Kurt Busch competitive, but drought continues

NASCAR

The NASCAR Cup series race weekend at Michigan International Speedway was dominated by talk of whether the race would be better with restrictor plates, and then whether the race would be better without, well, weather.

We got enough of two races in to call it a weekend as long as you didn’t mind a little wait to start things off. I chose to exercise my right to nap during rain delays. Zero regrets.

But amid the raindrops, a Cup winner emerged along with a historic team effort. Here’s the cream of the statistical storylines to get you through the Cup series’ upcoming off weekend.

Stewart-Haas has won seven of the 15 races run this season, but those have all come from Clint Bowyer and Kevin Harvick. Still waiting to break into Victory Lane are Kurt Busch and Aric Almirola.

Of course, both have won Cup races before, with each of their last wins, or in the case of Almirola, his only win, coming at Daytona.

Busch looked like the favorite for a while on Sunday. He started on the pole, led a lot of the first segment, and hung around the front all day. Still, Busch’s winless streak since capturing last year’s Daytona 500 extended to 50 races.

But waiting for another win after a Daytona 500 victory isn’t too unusual. Six drivers have gone more than 50 races without a win immediately following a Daytona 500 victory, including four since 2000.

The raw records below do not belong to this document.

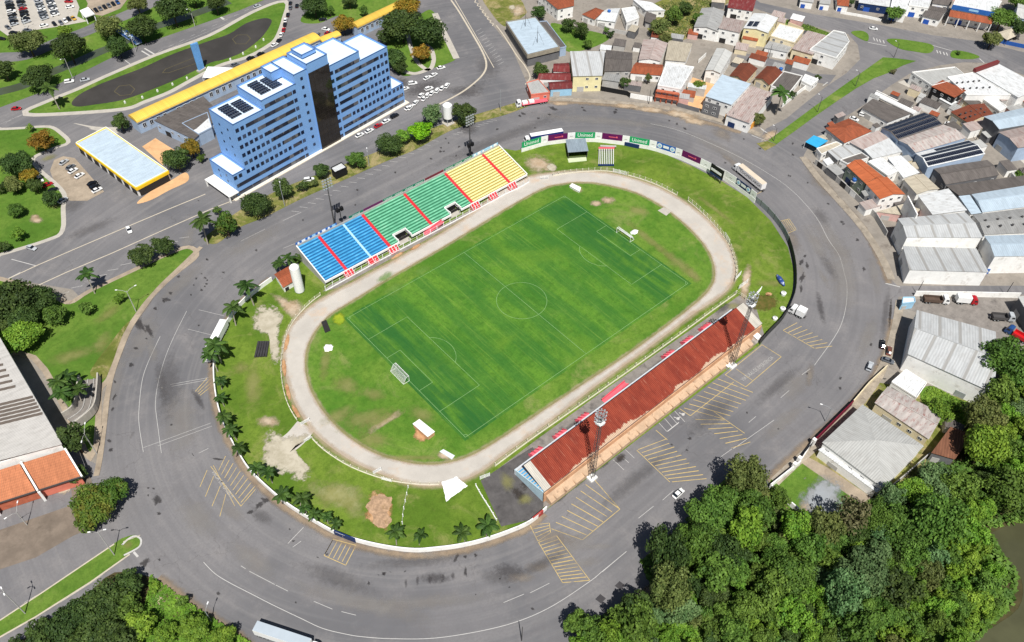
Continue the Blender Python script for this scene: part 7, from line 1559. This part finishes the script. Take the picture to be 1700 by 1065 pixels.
def truck(a, b, label, boxcol='w', roofm=None, sidem=None, h=4.0, w=2.55, cab='w', kind='box', L=None, logo=None, cabon=True, bed=1.2, name='truck'):
    """a: rear end, b: front end of the load bed, both at ground; the cab stands in front of b"""
    A, B = G(*a), G(*b); d = B-A; rz = math.atan2(d.y,d.x); L = L or d.length; t = thing(name, label, 'truck', ((A+B)/2*1).to_tuple(), rz, 'trucks'); t.location.z = .05
    sm = sidem or WMET
    if kind == 'box':
        MB().box((0,0,1.15+(h-1.15)/2),(L,w,h-1.15)).build('cargo_box', sm, t, True); MB().box((0,0,h+.03),(L-.04,w-.04,.06)).build('box_roof', roofm or WMET, t, True)
    elif kind == 'flat':
        MB().box((0,0,1.2),(L,w,.25)).build('bed', roofm or PINK, t, True); mb = MB(); [mb.box((L/2-1.5-k*3.2,0,1.9),(2.4,w*.8,1.0)) for k in range(int(L/6))]; each(mb,'load',WMET,t,True)
    elif kind == 'dump':
        mb = MB(); mb.box((0,0,1.1),(L,w,.2)); mb.box((0,w/2,1.7),(L,.12,1.2)); mb.box((0,-w/2,1.7),(L,.12,1.2)); mb.box((-L/2,0,1.7),(.12,w,1.2)); mb.box((L/2,0,1.9),(.12,w,1.6)); mb.build('bed', roofm or STEELD, t, True)
    MB().box((.6,0,.85),(L+2.4,.9,.3)).build('chassis', STEELD, t, True)
    if cabon:
        c = MB(); x0 = L/2+.5; hh = min(h*.86,3.2); loft(c, [(x0,.7,hh,w*.47,.95),(x0+.9,.6,hh+.1,w*.49,.95),(x0+1.6,.55,hh*.96,w*.49,.93),(x0+2.05,.5,hh*.62,w*.48,.95),(x0+2.25,.5,hh*.45,w*.47,.95)]); c.build('cab', CP[cab], t, True)
        g = MB(); g.face([(x0+1.72,-w*.42,hh*.93),(x0+2.1,-w*.44,hh*.60),(x0+2.1,w*.44,hh*.60),(x0+1.72,w*.42,hh*.93)][::-1]); [g.face([(x0+.7,s*(w*.497),hh*.6),(x0+1.9,s*(w*.497),hh*.6),(x0+1.6,s*(w*.49),hh*.85),(x0+.7,s*(w*.49),hh*.85)][::s]) for s in (1,-1)]; g.build('windscreen', CGL, t, True)
    if 'wheel' not in TRM: w_ = MB(); w_.tube([(0,-.18,0),(0,.18,0)],.5,14,0,True,False); w_.tube([(0,-.2,0),(0,.2,0)],.26,10,1,True,False); o = w_.build('wheel',[TYRE,STEEL]); TRM['wheel'] = o.data; bpy.data.objects.remove(o)
    xs = [-L/2+1.0,-L/2+2.2]+([-L/2+3.4] if L > 9 else [])+([L/2+1.6] if cabon else [])+([L/2-.9] if L > 9 else [])
    for x in xs:
        for y in (-w/2+.25,w/2-.25): o = bpy.data.objects.new('wheel', TRM['wheel']); COL.objects.link(o); o.parent = t; o.location = (x,y,.5)
    if logo:
        o = text(logo, 1.75, plain('letter_dark', C(40,38,44), .6, .05), t); o.location = (-.6,w/2+.03,2.6); o.rotation_euler = (math.pi/2,0,math.pi)
        mb = MB(); X = L/2-2.0; [mb.beam((X+dx,w/2+.03,3.3),(X+dx+1.9,w/2+.03,3.3),.06) for dx in (-1,)]; mb.beam((X-1,w/2+.03,3.8),(X+.9,w/2+.03,3.8),.06); mb.beam((X-1,w/2+.03,3.3),(X-1,w/2+.03,3.8),.06); mb.beam((X+.9,w/2+.03,3.3),(X+.9,w/2+.03,3.8),.06); mb.build('emblem', MATS['letter_dark'], t, True)
    return t
GBOX = plain('trailer_grey', C(172,182,190), .5, .05, .2); BBOX = plain('trailer_beige', C(206,192,172), .6, .06, .3)
def foot(x, y, h): p = G(x,y,h); c = Vector((p.x,p.y,0))-CAM; w_ = c.dot(R0[2]); return (850+FL*c.dot(R0[0])/w_, 532.5+FL*c.dot(R0[1])/w_)
truck(foot(423,1038,4), foot(513,1068,4), 'grey box trailer truck at the bottom edge', roofm=GBOX, h=4, w=2.7)
truck(foot(1269.5,305,4), foot(1229,272.5,4), 'beige roofed lorry with dark lettering parked at the navy board', roofm=BBOX, sidem=plain('trailer_side', C(240,236,232), .5, .05), h=4, logo='COOPERCARGA')
truck(foot(934,215,4), foot(880.5,224,4), 'white roofed lorry with blue side behind the first green board', roofm=WMET, sidem=paint('side_blue', C(34,52,120)), h=4)
truck((908,169),(866,176), 'white flatbed lorry with pale loads before the salmon house', kind='flat', roofm=PINK)
truck(foot(371,530,3.8), foot(345,580,3.8), 'long white lorry under the palms at the left stadium wall', h=3.8)
truck(foot(1337,516,3.4), foot(1327,511,3.4), 'white lorry tractor parked across the kerb beside the dark fence', kind='box', h=3.6, L=3.0, w=2.9)
truck((1531,500),(1560,502), 'white dump truck with brown bed along the yard wall', kind='dump', roofm=plain('rusty_bed', C(92,76,66), .9, .2))
truck((1584,501),(1607,503), 'white box truck with red front along the yard wall', h=3.6, cab='r'); truck((1644,529),(1668,531), 'grey flat dump truck alone in the truck yard', kind='dump', cab='s'); truck((1704,570),(1680,556), 'red bed truck at the right edge of the truck yard', kind='dump', roofm=paint('bed_red', C(190,32,36)), cab='b')
# ---------------------------------------------------------------- street lamps and poles
def lamp(bx, by, tx, ty, label, arms=(0,), mat=None, arm=1.8, head=True, hh=None, name='street_lamp', cat='street lamp'):
    p = G(bx,by,.1); h = hh or max(5.5, height((bx,by),(tx,ty))); t = thing(name, label, cat, p, 0, 'street lamps and poles'); m = mat or GREYW
    MB().tube([(0,0,0),(0,0,h)],[.16,.1],8).build('pole', m, t, True)
    for a in arms:
        a = math.radians(a); e = Vector((math.cos(a)*arm,math.sin(a)*arm,h+.5)); MB().tube([(0,0,h-.6),(e.x*.4,e.y*.4,h+.2),tuple(e)],.06,6).build('arm', m, t, True)
        if head: MB().box((e.x*1.12,e.y*1.12,e.z),(.75,.3,.16),a).box((e.x*1.12,e.y*1.12,e.z-.1),(.55,.22,.06),a).build('lamp_head', SIGNW, t, True)
    return t
lamp(42,1018,6,982,'pale lamp post on the grass median nearest the bottom left corner',(90,180,270),arm=1.0); lamp(190,921,157,886,'white lamp post at the rounded end of the grass median',(150,330)); lamp(161,753,136,721,'double armed lamp post beside the hall hedge',(60,240),arm=3); lamp(45,871,25,851,'low double armed lamp on the hall forecourt',(60,190),arm=2.6); lamp(226,517,207,484,'double armed lamp post on the sloping lawn',(0,140),arm=3)
lamp(473,342,463,309,'lamp post between the verge trees at the tower',(60,),STEEL); lamp(613,276,609,252,'lamp post beside the feathery verge tree',(60,),STEEL); lamp(122,132,104,98,'lamp post at the canal crossing',(200,)); lamp(226,86,214,55,'lamp post beside the footbridge',(200,)); lamp(324,44,315,14,'lamp post on the canal avenue near the pylon',(200,)); lamp(831,184,829,149,'thin pole on the grass verge before the flatbed lorry',(),STEEL,name='utility_pole',cat='pole')
lamp(1370,699,1381,677,'curved lamp post before the maroon wall',(120,),STEEL,3); lamp(1484,95,1494,72,'lamp post at the pointed end of the street median',(90,),STEELD); lamp(1420,143,1426,120,'lamp post in the middle of the street median',(90,),STEELD); lamp(1357,186,1364,160,'lamp post at the lower part of the street median',(90,),STEELD); lamp(1284,234,1288,212,'lamp post at the tip of the street median',(90,),STEELD); lamp(1213,206,1215,184,'utility pole at the orange shop wall',(),STEELD,name='utility_pole',cat='pole'); lamp(1077,172,1079,148,'utility pole before the brick fronted house',(),STEELD,name='utility_pole',cat='pole'); lamp(1522,487,1537,468,'utility pole on the dead end street at the yard gate',(),STEELD,name='utility_pole',cat='pole'); lamp(1669,489,1689,472,'utility pole on the dead end street near the right edge',(),STEELD,name='utility_pole',cat='pole'); lamp(352,1033,357,1004,'thin pole at the bottom left wood by the trailer',(40,),STEEL); lamp(866,1063,862,1040,'dark pole at the bottom edge of the ring road',(),STEELD,name='utility_pole',cat='pole'); lamp(45,48,38,28,'lamp post in the far car park',(0,180),WMET); lamp(1185,55,1190,35,'utility pole beside the red door building',(),STEELD,name='utility_pole',cat='pole'); lamp(1276,96,1280,72,'utility pole at the grey canopy shed',(),STEELD,name='utility_pole',cat='pole'); lamp(1620,232,1632,214,'utility pole in the alley behind the solar halls',(),STEELD,name='utility_pole',cat='pole'); lamp(1690,296,1704,276,'utility pole at the right end of the alley',(),STEELD,name='utility_pole',cat='pole')
bld('small_house','small white house with brown tiled roof beside the water tower',"455,455 480,441 488,466 470,477",3.0,'gable',0,1.0,'w','tc',cat='house')
for k, (mb, m) in PATCH.items(): tag(mb.build('worn_patches', m), kind='structure')
for k, m in (('tar', plain('fresh_tar', C(64,62,64), .9, .12)), ('patch', plain('asphalt_patch', C(98,96,98), .9, .2, .8, dirt=C(124,121,119), dirt_amt=.8, dscale=.3)), ('ring', plain('float_rail', C(96,88,62), .8)), ('white', WHT), ('yellow', YEL), ('kerb', plain('kerb_paint', C(188,178,160), .9, .1, .6)), ('pitch', PITCHW)):
    tag(MARK[k].build({'tar':'fresh_repairs','patch':'asphalt_repairs','ring':'pond_floats','white':'road_markings','yellow':'parking_markings','kerb':'kerb_lines','pitch':'pitch_lines'}[k], m), kind='structure')
# ---------------------------------------------------------------- camera, sky, sun
cd = bpy.data.cameras.new('camera'); co_ = bpy.data.objects.new('camera', cd); COL.objects.link(co_)
cd.sensor_width = 36; cd.lens = FL/1700*36; cd.clip_start = 1; cd.clip_end = 4000
M3 = Matrix((R0[0], -R0[1], -R0[2])).transposed()
co_.matrix_world = Matrix.Translation(CAM) @ M3.to_4x4()
SC.camera = co_
EL, AZ = math.radians(59.5), math.radians(57.0)
w = bpy.data.worlds.new('World'); SC.world = w; w.use_nodes = True
sk = w.node_tree.nodes.new('ShaderNodeTexSky'); sk.sky_type = 'NISHITA'; sk.sun_disc = False
sk.sun_elevation = EL; sk.sun_rotation = math.radians(90)-(AZ+math.pi); sk.dust_density = 1.0
bg = w.node_tree.nodes['Background']; w.node_tree.links.new(sk.outputs[0], bg.inputs[0]); bg.inputs[1].default_value = .046
sl = bpy.data.lights.new('sun', 'SUN'); sl.energy = 4.75; sl.angle = math.radians(.5); sl.color = (1, .97, .92)
so = bpy.data.objects.new('sun', sl); COL.objects.link(so)
d = Vector((math.cos(AZ)*math.cos(EL), math.sin(AZ)*math.cos(EL), -math.sin(EL)))
so.rotation_euler = d.to_track_quat('-Z', 'Y').to_euler(); so.location = (0,0,300)
SC.view_settings.view_transform = 'Standard'; SC.view_settings.look = 'None'; SC.view_settings.gamma = 1
SC.view_settings.exposure = .26
SC.cycles.max_bounces = 5; SC.cycles.transparent_max_bounces = 8
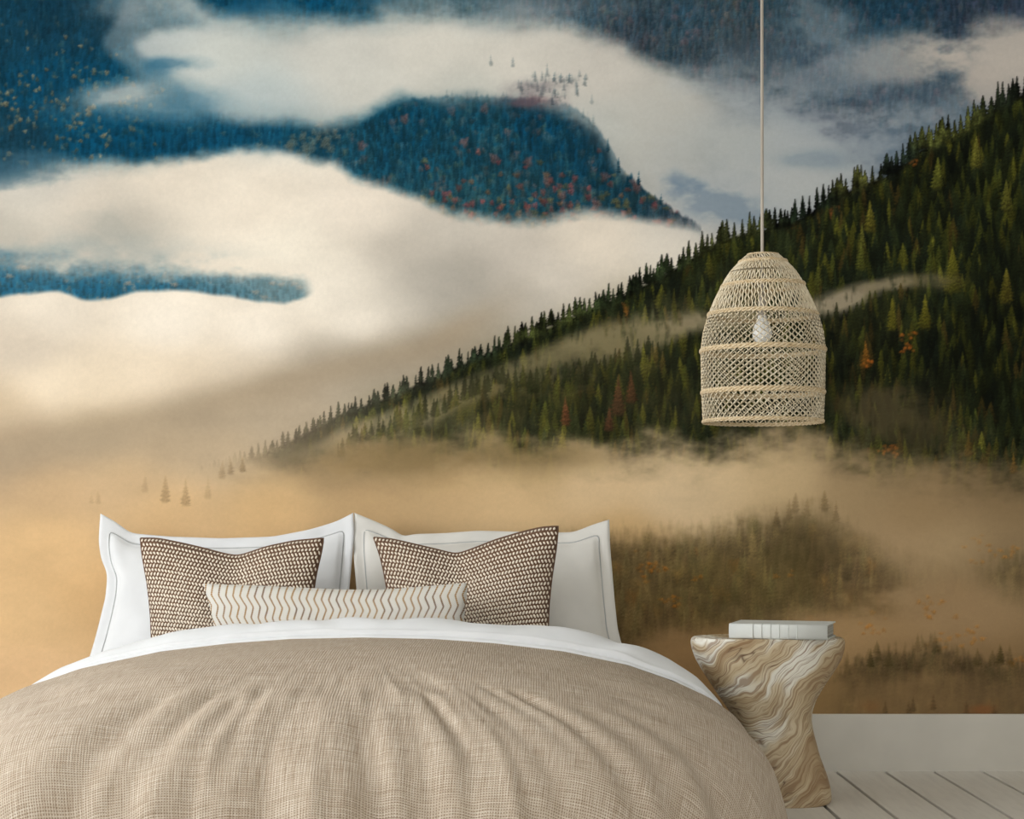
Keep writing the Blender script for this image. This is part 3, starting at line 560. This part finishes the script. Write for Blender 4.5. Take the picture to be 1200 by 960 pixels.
# dark rolled edge of the duvet where it meets the white sheet
path = [(XC+o_, 4.998, csz(o_)+.001) for o_ in np.linspace(-1.04, 1.04, 121)]
V, F_ = tubes([path], .0028, 5); mesh_obj('edge_piping', V, F_, plain('brown_edge', (96, 80, 64)), dv)
# white sheet turned back over the duvet: a puffy roll following the same line
SH = [(-1.045, .004), (-.98, .022), (-.88, .028), (-.72, .036), (-.54, .045), (-.3, .049), (0, .05), (.3, .05), (.5, .058), (.72, .06), (.86, .052), (.95, .04), (1.0, .026), (1.045, .004)]
def sheet(off0, off1, lift, y0, y1, yend, n=160, m=26, seed=2, lumps=.006):
    rng = np.random.default_rng(seed); V = []; F_ = []
    a = smooth_noise1(n, 9, rng); b = smooth_noise1(n, 21, rng); c_ = smooth_noise1(n, 5, rng)
    xs_ = np.linspace(off0, off1, n)
    for i, o_ in enumerate(xs_):
        h = lift(o_); z0 = csz(o_)
        for j in range(m):
            u = j/(m-1); ang = math.pi*(1-u)
            y = (y0+y1)/2-math.cos(math.pi-ang)*0+(y1-y0)/2*(-math.cos(ang)*-1 if False else -math.cos(math.pi*u))
            s_ = max(.5*math.sin(math.pi*min(u/.3, 1))**.5 if u < .3 else 0, math.sin(math.pi*(u-.22)/.78)**.6 if .22 < u < 1 else 0)
            z = z0+h*s_*(1+.25*math.sin(u*9+3*b[i]*4)*.4)+lumps*(a[i]*math.sin(u*7+b[i]*9)+.5*c_[i])*s_
            if u > .5: z -= (u-.5)*2*yend
            V.append((XC+o_, y, z))
    for i in range(n-1):
        for j in range(m-1): k = i*m+j; F_.append((k, k+m, k+m+1, k+1))
    return V, F_
lift = lambda o_: float(np.interp(o_, [p[0] for p in SH], [p[1] for p in SH]))
V, F_ = sheet(-1.045, 1.045, lift, 5.003, 5.2, .02)
sh = mesh_obj('top_sheet', V, F_, M_white); tag(sh, 'white cotton sheet turned back in a soft roll above the duvet edge', 'sheet')
md = sh.modifiers.new('thickness', 'SOLIDIFY'); md.thickness = .004; md.offset = -1
V, F_ = sheet(-1.04, 1.04, lambda o_: .013*min(1, (1.045-abs(o_))*8), 4.99, 5.03, 0, m=10, seed=8, lumps=.002)
mesh_obj('hem', V, F_, M_white, sh)
path = [(XC+o_, 5.022, csz(o_)+.62*lift(o_)+.004*math.sin(o_*9)) for o_ in np.linspace(-1.0, 1.0, 121)]

# ---- cushions: outlines at their own distance, stuffed to real depth ------------------------
def resample(pts, n, sm=3):
    p = np.array(pts, float); d = np.concatenate([[0], np.cumsum(np.hypot(*np.diff(p, axis=0).T))]); t_ = np.linspace(0, d[-1], n)
    q_ = np.stack([np.interp(t_, d, p[:, 0]), np.interp(t_, d, p[:, 1])], 1)
    for _ in range(sm): q_[1:-1] = (q_[:-2]+2*q_[1:-1]+q_[2:])/4
    return q_
def cushion_grid(top, right, bottom, left, yb, yt, T, n=56, m=40, flange=(0, 0, 0, 0), power=.5, wrinkle=.004, seed=1, dent=None, flat_bottom=0):
    rng = np.random.default_rng(seed)
    Tp, Bp, Lp, Rp = resample(top, n), resample(bottom, n), resample(left, m), resample(right, m)
    def n2(ca, cb):
        g = rng.random((int(n/ca)+4, int(m/cb)+4)); X = np.arange(n)/ca; Y = np.arange(m)/cb
        i = X.astype(int); j = Y.astype(int); a = X-i; b = Y-j; a = (a*a*(3-2*a))[:, None]; b = b*b*(3-2*b)
        return (g[i][:, j]*(1-a)+g[i+1][:, j]*a)*(1-b)+(g[i][:, j+1]*(1-a)+g[i+1][:, j+1]*a)*b-.5
    wr = n2(9, 7)+.5*n2(4, 4)
    G = []; fl_, ft, fr_, fb = flange
    for i in range(n):
        u = i/(n-1); rowp = []
        for j in range(m):
            v = j/(m-1)                                   # 0 at the top
            c00, c10, c01, c11 = Tp[0], Tp[-1], Bp[0], Bp[-1]
            p = (1-v)*Tp[i]+v*Bp[i]+(1-u)*Lp[j]+u*Rp[j]-((1-u)*(1-v)*c00+u*(1-v)*c10+(1-u)*v*c01+u*v*c11)
            uu = min(1, max(0, (u-fl_)/(1-fl_-fr_))); vv = min(1, max(0, (v-ft)/(1-ft-fb)))
            k = 16*uu*(1-uu)*vv*(1-vv); h = T*k**power if k > 0 else 0
            if dent: h *= 1-dent[2]*math.exp(-((u-dent[0])/dent[3])**2-(v/dent[1])**2)
            Y = yt+(yb-yt)*v
            rowp.append((P(p[0], p[1], Y), h+.003, wrinkle*wr[i, j]*(1 if k > 0 else 2.0)))
        G.append(rowp)
    return G
def cushion_mesh(G, wd, ht):
    n, m = len(G), len(G[0]); V = []; UV = []; F_ = []
    for s_ in (-1, 1):
        for i in range(n):
            for j in range(m):
                p, h, wv_ = G[i][j]; edge = i in (0, n-1) or j in (0, m-1)
                V.append((p.x, p.y+s_*(h if not edge else .0015)+wv_, p.z)); UV.append((i/(n-1)*wd, (1-j/(m-1))*ht))
    N = n*m
    for i in range(n-1):
        for j in range(m-1):
            a = i*m+j; F_.append((a, a+1, a+m+1, a+m)); F_.append((N+a, N+a+m, N+a+m+1, N+a+1))
    ring = [i*m for i in range(n)]+[(n-1)*m+j for j in range(1, m)]+[i*m+m-1 for i in range(n-2, -1, -1)]+[j for j in range(m-2, 0, -1)]
    for k in range(len(ring)):
        a, b = ring[k], ring[(k+1) % len(ring)]; F_.append((a, b, N+b, N+a))
    return V, F_, UV
def rest(o):                                # keep the underside from sinking into the mattress
    pass
def white_pillow(label, top, right, bottom, left, mat, seed, fl_):
    G = cushion_grid(top, right, bottom, left, 5.66, 5.85, .085, n=70, m=48, flange=fl_, power=.42, wrinkle=.007, seed=seed)
    V, F_, UV = cushion_mesh(G, .8, .45)
    root = tag(empty('pillow', (sum(v[0] for v in V)/len(V), 5.7, .43)), label, 'pillow', 'white flanged pillows')
    o = mesh_obj('pillowcase', V, F_, mat, uvs=UV); o.parent = root; o.matrix_parent_inverse = root.matrix_basis.inverted()
    n, m = len(G), len(G[0])
    i0 = int(round(fl_[0]*(n-1))); i1 = int(round((1-fl_[2])*(n-1))); j0 = int(round(fl_[1]*(m-1)))
    loop = [(i0, j) for j in range(m-1, j0, -1)]+[(i, j0) for i in range(i0, i1)]+[(i1, j) for j in range(j0, m)]
    pts = [G[i][j][0]+Vector((0, -G[i][j][1]+G[i][j][2]-.001, 0)) for i, j in loop]
    for _ in range(2): pts = [pts[0]]+[(pts[k-1]+pts[k]*2+pts[k+1])/4 for k in range(1, len(pts)-1)]+[pts[-1]]
    V, F_ = tubes([pts], .0022, 5); o = mesh_obj('piping', V, F_, M_pipe); o.parent = root; o.matrix_parent_inverse = root.matrix_basis.inverted()
white_pillow('white flanged pillow leaning on the mural behind the left patterned cushion',
    [(118, 602), (135, 611), (153, 625), (200, 629), (260, 631), (320, 629), (362, 621), (395, 611), (414, 601)],
    [(414, 601), (415, 625), (413.5, 645), (409, 692), (406, 771)], [(105, 771), (406, 771)], [(118, 602), (116, 635), (118, 655), (126, 672), (124, 700), (115, 735), (105, 771)], M_white, 3, (.05, .09, .045, .0))
white_pillow('white flanged pillow leaning on the mural behind the right patterned cushion',
    [(415, 601), (440, 611), (462, 621), (473, 630), (482, 626), (520, 625), (560, 622), (640, 624), (672, 624), (697, 614), (714, 609)],
    [(714, 609), (715, 640), (720, 700), (724, 738), (733, 771)], [(422, 771), (733, 771)], [(415, 601), (414, 625), (414, 645), (418, 692), (422, 771)], M_white_shaded, 7, (.045, .09, .045, .0))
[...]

Trevor Bayne is still waiting for his second win, while Ryan Newman (77 races), Kevin Harvick (115) and Michael Waltrip (51) both had long streaks. Before 2000, a 50-plus race winless streak immediately following a Daytona 500 win happened only twice, by Dale Jarrett (53 after his 1993 wins) and Tiny Lund (51).

Total team effort

Bowyer picked up his 10th career Cup series win, becoming the 61st driver in series history to reach double-digit victories. And when you consider that it took him 191 attempts to get from his eighth to ninth win, the eight-race drought between win nine and 10 wasn’t all that long.

But what made this win especially rare was that right behind him were his Stewart-Haas Racing teammates, Harvick and Busch.

We hadn’t seen a team with a 1-2-3 finish in nearly 10 years, since Roush Fenway Racing did it at Dover in September 2008. Stewart-Haas became just the seventh team in series history to get a 1-2-3 finish.

Three of those teams did it in a span from 1956 to 1957. Teams owned by Carl Kiekhaefer, Pete DePaolo and Hugh Babb did it a combined 10 times in those two seasons.

Since 1957, only Roush Fenway (five times), Hendrick Motorsports (1997 Daytona 500) and Richard Childress Racing (2008 Bristol) have pulled off that feat.

And what’s amazing is that Bowyer and Harvick have pulled it off before. When RCR pulled it off, Harvick was second and Bowyer third behind race winner Jeff Burton.

While the Stewart-Haas Fords secured the top three spots, the Penske and Penske-affiliated teams were also strong, led by Menard’s fifth-place finish.

It was Menard’s first top-5 finish for the Wood Brothers, the fourth team he’s had a top-5 finish for.

Ryan Blaney helped get the Wood Brothers racing in the front of the field again last season, winning at Pocono. But before Blaney, the last time the team had a top-5 finish outside of a road course (where Marcos Ambrose had one) or restrictor-plate win (where Bayne had one) was Ricky Rudd’s fourth-place finish at Bristol in 2005.

Menard pulled just four points back of a playoff berth and a chance to get the Wood Brothers in the playoffs for a second straight season. Last year, Blaney got them a ninth-place finish in points. The Wood Brothers haven’t had a top-5 finish in points since David Pearson in 1976.